The following winter marked a long 6 month with 2 brothers. I loved them dearly but they was our hardest placement ever. The relationship with their mom was complex, the attitudes and behaviours they dealt with were hard to parent, and I struggled every day with feelings of maybe I should disrupt this placement. Feeling guilt for wanting to but then falling in love with them all over and not wanting them to leave. It was a very up and down placement, and my feelings seemed to change daily.
Summer reminds me of when we had our 2 girls Coco and Banana. We had such a fun first summer fostering. Busy, but both the babies slept through the night for the most part. My bio children were not in school yet so I was the mama of 4 little girls 4 and under, all day every day we were together…well with a few access visits a week for the babies. I remember all the little vacations we took, and the fun we had in the pool and at the beach.
Summer also brings memories of Sunflower because she came right at the beginning of summer and left on halloween. Of all our foster loves she was the one who just felt like she fit so perfectly in our family. Lilia and Marissa adored her and they were close enough in age that they would play for hours and hours. We saw so many breakthroughs with her it just seemed like every week got better and better. As you may know she was our hardest goodbye, not because she was being reunified but at how quickly the timeline changed. We are so thankful we still see her on a regular basis, and get to be a part of her and her mom’s life.
Then midway through summer we got the call about our sweet Rosie. Back to being a mama of 4 daughters and loving every minute of it. Rosie was a difficult baby to care for but she was special. I knew the minute I answered the placement phone call for her that she was an answer to my prayers.
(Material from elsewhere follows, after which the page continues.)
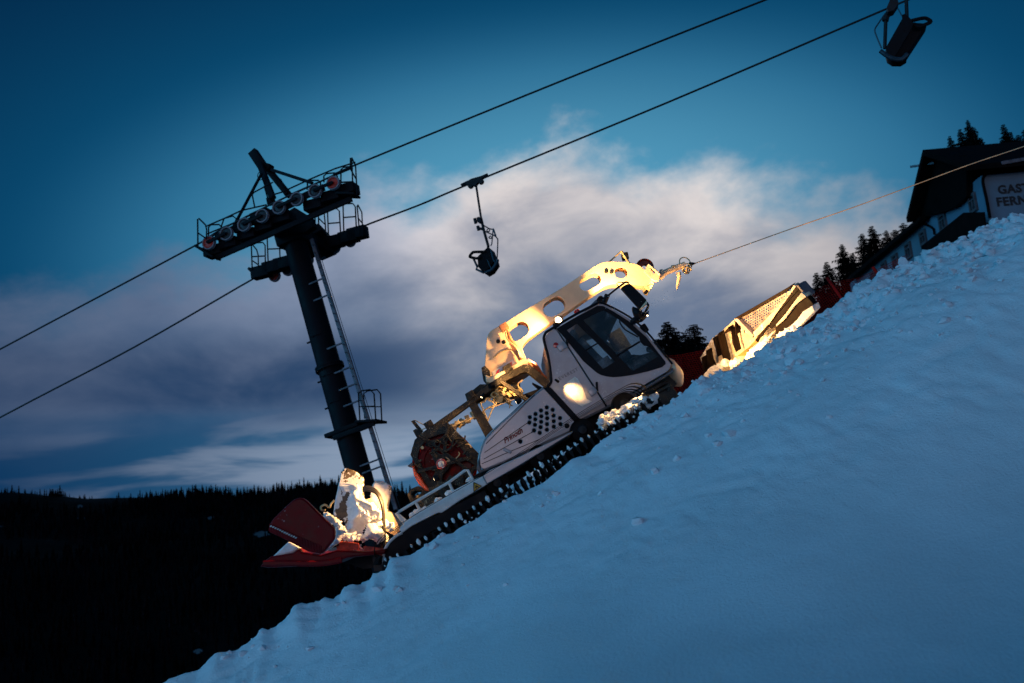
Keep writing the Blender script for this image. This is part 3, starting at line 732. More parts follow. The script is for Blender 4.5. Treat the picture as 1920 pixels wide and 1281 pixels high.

We got into fostering to adopt, and we fell in love with fostering along the way. We were happy to support reunification when safe but I always prayed for a child who truly needed a home, who truly needed parents to love them, who truly could benefit from an adoptive family and who would be our child FOREVER.
Rosie was the answer to that prayer. Coming up to a year later and summer is here again. Some days it’s hard to believe she is still with us. Some days it feels like that’s exactly how it was meant to be.
The last few seasons of my life have been the most beautiful, the most purposeful, the most intentional.
My life has changed, and continues to change every day. I grow and develop and become a better person. I know what is important and I know how to be content.
I am thankful for these memories, and how the summer breeze in my hair reminds me of the little girls I have impacted, and how the cold winter air in my nostrils reminds me of hard times but also reminds me I got through them and I grew so much. I created major impacts on 9 little lives in the last few seasons of my life, and I thank God every day for that opportunity.
We don’t know what our fostering future will look like at this point. Beyond doing short emergency placements we are taking a foster care break, and taking this time to devote to Rosie and our family. IF we get to adopt her we want to take some time as a core family to continue to bond, to have a break from social worker meetings and access visits. We want to get her a passport and travel and make some memories as a family of 5. I think it might be time for a season of simply being a family, that doesn’t change. Marinate in that and just be.
Seasons of life change and are always changing. Sometimes its crazy and hectic, and sometimes it needs to be more simple. I want to embrace the simpleness before the next crazy adventure.